CHAPTER II.
Typography and Bibliography.

Old books must be loved, and their idiosyncrasies carefully studied, before they will yield up all their treasures; that done, the observant lover will obtain possession of both soul and body; he may revel in the intellectual feast provided by the author, or he may study the material and mechanical features of the books as represented by the peculiarities of paper and the habits and customs of the various printers. Then, by grouping these as a botanist does his flowers, according to their organisation into classes, orders, genera, and species, he may extract from his volumes true replies to questions which otherwise would remain hidden for ever. So true is the dictum, “The Mind it is which sees, and not the Eye alone.”

Many bibliophiles, however, of education and taste have been positively blind when outside the circle of their own particular studies. So it was with the Rev. Dr. M‘Neille, a well-known critic and book-collector of sixty years ago. When addressing Dr. Dibdin he wrote thus of “The Book of St. Albans”—“This book is itself useless, and only a bon morceau for the quizzical collector.” With such feelings towards one of the most curious works which this country produced during the infancy of the printing press, it was simply impossible that the interest of its pages should be revealed to him; and however rich in divinity and editiones principes of the classics the library of the worthy doctor may have been, it is evident that our Book of St. Albans could never have been aught but an alien on his book-shelves.

The works printed by William Caxton were almost without exception in the English tongue, while the contemporary presses of Oxford, St. Albans, and Machlinia were nearly all in Latin. Of the eight books at present known to have been printed at St. Albans, the only two in English were the “Fructus Temporum” and the work under review. The “Fructus” or St. Albans’ Chronicle is the same as that printed two years previously by Caxton, with the addition of certain ecclesiastical events and Papal chronology, probably added by the printer himself to please the monks.

The Book of St. Albans’ and the St. Albans’ Chronicle make a class of themselves; but as it is impossible to understand their position without a glance at the other works from the same press, we will give a tabulated description of the whole eight.

BOOKS PRINTED AT ST. ALBANS IN FIFTEENTH CENTURY.
Title of Book. Language. Size. Date of Printing. No. of Printed Leaves. Type. Size of Printed Page. Signatures. Printed Initials. Ink. Device. Woodcuts. Lines in Page.
1 Augustini Dacti elegancie Latin 4to n. d. 18 1 5¾ × 3½ none none black none none 36
2 Laur: de Saona Rhetorica nova Latin 4to 1480 81 2–1 5¾ × 3½ signed none black none none 24
3 Alberti quest. de modo Significandi Latin 4to 1480 46 3–1 5¾ × 3½ signed none black none none 32
4 Joan: Canonici Quest. sup. Phys. Arist. Latin fol. 1481 174 3 8 × 5 signed none black none none 44
5 Exempla sacre scripture Latin 4to 1481 83 3 5¾ × 3½ signed none black none none 32
6 Ant. Andreæ super Logica Aristotelis Latin 4to 1482 335 3 5¾ × 3½ signed none black none none 32
7 Chronicles of England Engl. fol. 1483? 295 2 8 × 5 every leaf signed yes black & red with yes 32
8 The Book of St. Albans Engl. fol. 1486 88 2–4 8 × 5 signed yes black & red with yes 32

But who was the printer? What was his name? Was he associated with the great Abbey? and is there any internal or external evidence in his works to connect him with any other printer or any other town?

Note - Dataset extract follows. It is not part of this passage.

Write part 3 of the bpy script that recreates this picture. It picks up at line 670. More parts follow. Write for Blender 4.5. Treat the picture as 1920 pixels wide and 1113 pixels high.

The only notice we have of the printer is an accidental one by Wynken de Worde, who, in reprinting the St. Albans’ Chronicle, says in the colophon, “Here endith this present Chronicle ... compiled in a book and also enprinted by our sometime Schoolmaster of St. Alban.” He was a schoolmaster, then, and this will account for the nature of his early works, all scholastic and all in Latin. Not till the end of his typographical career did he realise the fact that the printing press, instead of being the hobby of a few learned men, was the educator of the people, the whole nation; and then he gave his countrymen what they wanted—a history of their own country and a book upon the whole (secular) duty of the gentleman, as then understood.